Herr Groth, wann haben Sie das letzte Mal Post von einem Leser erhalten?
Am Freitag. Und zwar eine außerordentlich freundliche.
Wie häufig kommt es denn vor, dass Leser sich bei Ihnen darüber beschweren, was in der Zeitung steht? Gehört das zu Ihrem Berufsalltag als Chefredakteur dazu?
Ja sicher. Das gehört dazu und das ist auch richtig so. Der Kontakt mit dem Leser ist definitiv für uns das wichtigste. Wir rufen ja auch dazu auf, uns die Meinung zu sagen, gerne auch zu geigen.
Haben Sie das Gefühl, dass sich die Leserzuschriften neuerdings in ihrem Ton verschärfen? Oder was ist eigentlich der Anlass, dass Sie sich dazu entschieden haben, einen Hate-Slam zu veranstalten?
Es sind ja nicht "die" Leser, deren Mails oder Briefe wir veröffentlichen. Aber in jüngster Zeit wird der Ton schärfer, es werden Grenzen überschritten. Drohungen, übelste Beschimpfungen sind nicht selten. Offensichtlich gelten im Internet für einige Zeitgenossen nicht die Anstandsregeln, die sie sonst im realen Alltag beherzigen. Wir bekommen häufig so absurde Mails, die wir unseren anderen Lesern nicht vorenthalten wollen. Kurzum es handelt sich um Realsatire.
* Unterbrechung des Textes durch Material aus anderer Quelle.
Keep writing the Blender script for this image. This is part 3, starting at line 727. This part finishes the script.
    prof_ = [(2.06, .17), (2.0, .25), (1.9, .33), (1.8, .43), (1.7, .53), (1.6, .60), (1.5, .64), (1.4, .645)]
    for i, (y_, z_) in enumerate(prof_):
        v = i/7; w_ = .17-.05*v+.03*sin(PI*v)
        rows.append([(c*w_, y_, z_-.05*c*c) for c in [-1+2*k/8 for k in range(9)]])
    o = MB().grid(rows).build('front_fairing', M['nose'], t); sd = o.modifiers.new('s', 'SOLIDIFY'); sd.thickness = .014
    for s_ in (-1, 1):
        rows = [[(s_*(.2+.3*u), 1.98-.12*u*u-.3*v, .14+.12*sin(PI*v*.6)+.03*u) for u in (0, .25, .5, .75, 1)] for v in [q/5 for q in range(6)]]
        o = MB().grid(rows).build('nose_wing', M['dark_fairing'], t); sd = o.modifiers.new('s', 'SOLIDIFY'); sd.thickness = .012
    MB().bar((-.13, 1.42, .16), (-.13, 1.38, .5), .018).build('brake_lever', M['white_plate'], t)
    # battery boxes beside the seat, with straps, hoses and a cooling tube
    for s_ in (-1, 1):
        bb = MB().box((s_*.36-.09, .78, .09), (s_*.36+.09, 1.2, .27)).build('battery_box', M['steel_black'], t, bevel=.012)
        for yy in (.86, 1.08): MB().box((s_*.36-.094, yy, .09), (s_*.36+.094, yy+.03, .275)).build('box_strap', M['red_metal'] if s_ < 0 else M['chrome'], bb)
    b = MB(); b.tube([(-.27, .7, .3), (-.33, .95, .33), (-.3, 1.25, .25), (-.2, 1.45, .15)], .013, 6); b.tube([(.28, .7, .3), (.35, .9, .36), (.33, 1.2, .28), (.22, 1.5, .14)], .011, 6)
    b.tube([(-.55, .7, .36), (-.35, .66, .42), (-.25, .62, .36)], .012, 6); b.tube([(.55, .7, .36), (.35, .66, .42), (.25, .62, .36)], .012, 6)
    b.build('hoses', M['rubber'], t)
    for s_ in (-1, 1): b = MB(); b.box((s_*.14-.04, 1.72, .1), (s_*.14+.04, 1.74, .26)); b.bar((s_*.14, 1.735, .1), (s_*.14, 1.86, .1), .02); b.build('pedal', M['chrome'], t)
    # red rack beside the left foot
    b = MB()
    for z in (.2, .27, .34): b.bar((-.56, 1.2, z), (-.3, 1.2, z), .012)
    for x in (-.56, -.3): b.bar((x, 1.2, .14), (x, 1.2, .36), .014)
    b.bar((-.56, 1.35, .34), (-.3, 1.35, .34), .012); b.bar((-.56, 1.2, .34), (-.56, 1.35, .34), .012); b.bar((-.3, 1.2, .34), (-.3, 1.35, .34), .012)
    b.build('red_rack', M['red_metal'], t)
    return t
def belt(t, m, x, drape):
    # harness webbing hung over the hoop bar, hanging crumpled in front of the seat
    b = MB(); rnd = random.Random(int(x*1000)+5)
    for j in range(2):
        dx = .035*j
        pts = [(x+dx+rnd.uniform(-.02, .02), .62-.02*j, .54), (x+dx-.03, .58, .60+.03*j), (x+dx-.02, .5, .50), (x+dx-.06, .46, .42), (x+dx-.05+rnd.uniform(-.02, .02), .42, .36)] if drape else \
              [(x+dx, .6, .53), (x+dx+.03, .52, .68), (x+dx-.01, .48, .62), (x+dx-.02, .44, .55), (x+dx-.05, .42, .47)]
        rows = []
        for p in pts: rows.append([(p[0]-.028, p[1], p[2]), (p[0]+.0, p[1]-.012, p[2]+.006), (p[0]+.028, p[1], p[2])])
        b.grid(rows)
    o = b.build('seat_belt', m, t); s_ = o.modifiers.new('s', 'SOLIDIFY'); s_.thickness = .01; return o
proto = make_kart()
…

Sind wirklich alle E-Mails, die Sie erreichen, Hassmails?
Die Hassmails sind Gott sei Dank seltener. Auf acht, neun normale, kritische wie positive Mails kommt dann eine unterirdische.
Hatten Sie auch schon mal ein mulmiges Gefühl, als Sie einen bestimmten Autor gelesen haben?
Wenn sie ganz geballt kommen, kann es tatsächlich mulmig werden. Wir haben ein paar Favoriten unter den Schreibern, die man tatsächlich nicht auf der Straße oder im Wald treffen möchte.
Wie gehen Sie mit solchen Zuschriften um?
Ich hoffe professionell, in dem wir beispielsweise die Mails auf Hate-Slams vortragen. Einer hat aber kürzlich so überdreht, dass wir mit der Polizei gesprochen und die ihn besucht haben.
Haben Sie schon mal einen der Leserbriefschreiber persönlich kennengelernt?
Nein. Es gibt aber Stimmen, die vermuten, dass sich diese Leute im Publikum befinden könnten.
Jetzt, da der erste Hate-Slam in Ravensburg schon ein Weilchen her ist: Was für Feedback haben Sie bekommen?
Ein bisschen Eigenwerbung gefällig? Die Gäste im Medienhaus waren begeistert und überrascht, was bei uns ankommt und was wir uns teilweise gefallen lassen. Aber wir kontern ja jetzt.
Freuen Sie sich auf den Kiesel in Friedrichshafen? Warum eigentlich: "Hate Slam on Tour"? Sie begeben sich sozusagen auf neutrales, offenes Terrain.
Wir haben auch genügend "heftige" Mails aus Friedrichshafen. Das Programm ist für den See abgeändert, aber genauso witzig wie in Ravensburg. Aber was heißt denn neutrales Terrain? Wir sind die große Zeitung in Friedrichshafen und am Bodensee zu Hause. Also wieder ein Heimspiel.
Hat es Ihnen selbst schon in den Fingern gejuckt, einem Kollegen einen bösen Brief zu schreiben?
Nicht einem Kollegen, sondern manchem Leserbriefschreiber. Ich bin ja im Ruhrgebiet geboren und da fallen mir ganz andere Reaktionen ein, wenn einer im Schutz der Anonymität die berühmte "Sau" heraus lässt.